Semarang, Aktual.com – Kementerian Energi dan Sumber Daya Mineral (ESDM) diketahui sudah meluncurkan Program Indonesia Terang (PIT).

Namun masih ada kebingungan di tengah masyarakat mengenai perbedaan PIT dan Program listrik 35.000MW. Apakah itu saling terkait? berbeda? atau malah serupa dan tumpang tindih?

Ketua Satuan Tugas PIT ESDM, Said Didu pun memberi penjelasan untuk mengurangi kesimpangsiuran di masyarakat.

Kata dia, secara umum, keberadaan PIT adalah untuk memenuhi kebutuhan dasar listrik masyarakat. Tapi, targetnya adalah desa-desa pedalaman atau terpencil yang belum teraliri listrik atau istilahnya ‘Off-Grid (di luar jaringan listrik).

Lingkup kerja PIT meliputi desa-desa pedalaman yang sulit dijangkau oleh PLN. Di antaranya desa tidak layak secara teknis dan desa tidak layak secara ekonomi.

“Atau desa layak secara teknis dan ekonomis namun PLN tidak berencana masuk sampai waktu tertentu,” ujar dia, Sabtu (21/5).

Sedangkan Program 35.000MW, dijelaskan dia, bersifat ‘on grid’ dan hanya meningkatkan daya listrik dengan tujuan mendorong pertumbuhan ekonomi. “Jadi sasarannya masyarakat yang sudah teraliri listrik tapi dayanya ditingkatkan,” kata dia.

Fokus aliri listrik ke 12.659 Desa

Dituturkan Said, tercatat ada 42.352 desa tanpa listrik sama sekali di Indonesia. Dan ada 31.792 desa tanpa listrik, namun PLN sudah hadir di wilayah tersebut. Kemudian ada 2.519 desa tanpa listrik, namun PLN berencana akan hadir (saat ini belum hadir).

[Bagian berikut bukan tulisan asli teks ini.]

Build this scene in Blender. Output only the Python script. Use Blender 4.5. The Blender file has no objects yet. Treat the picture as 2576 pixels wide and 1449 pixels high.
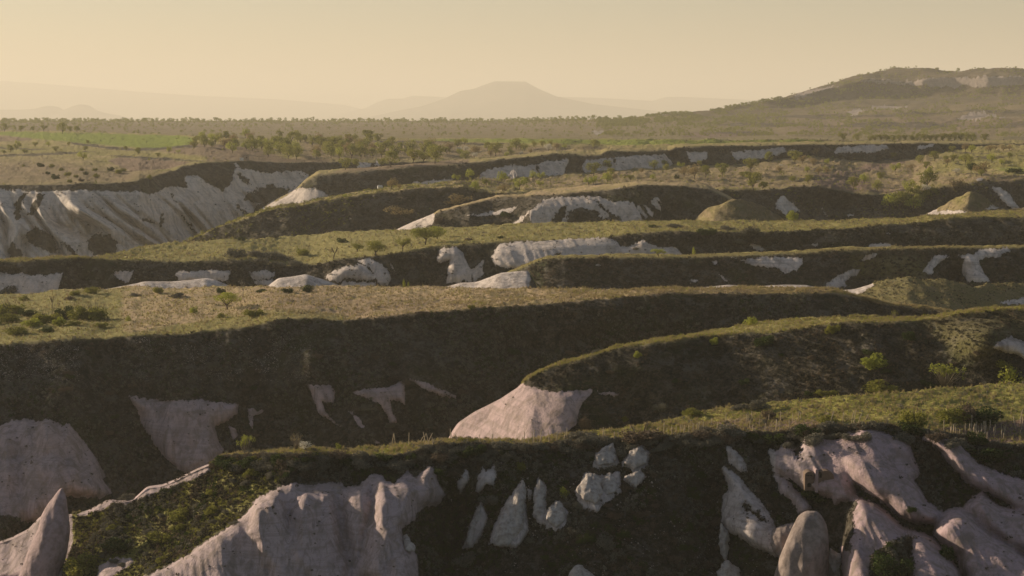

Dengan demikian, total ada 82.190 desa di seluruh Indonesia yang belum menikmati listrik. Sedangkan PIT, ujar Said, hanya fokus pada 12,659 desa yang sebagian besar letaknya di Indonesia bagian timur.

Skema pendanaan PIT

Adapun skema pendanaan untuk PIT terbagi menjadi dua cara, melalui APBN dan Non APBN. Dari APBN murni berjumlah Rp100 triliun untuk dialokasikan dari DKE, EBT, Listrik Pedesaan dan Program Listrik Desa.

Sementara untuk Non APBN bersumber dari investasi swasta dan masyarakat, serta dana hibah berupa CSR maupun donor lembaga internasional.

Namun, meskipun atas nama Non APBN, tetap ada anggaran dari APBN sebesar Rp47 triliun. Dana sebesar itu akan digunakan sebagai subsidi untuk pembangkit yang mengalami kerugian. “Karena membangun pada desa yang tidak layak secara ekonomi,” ucap dia.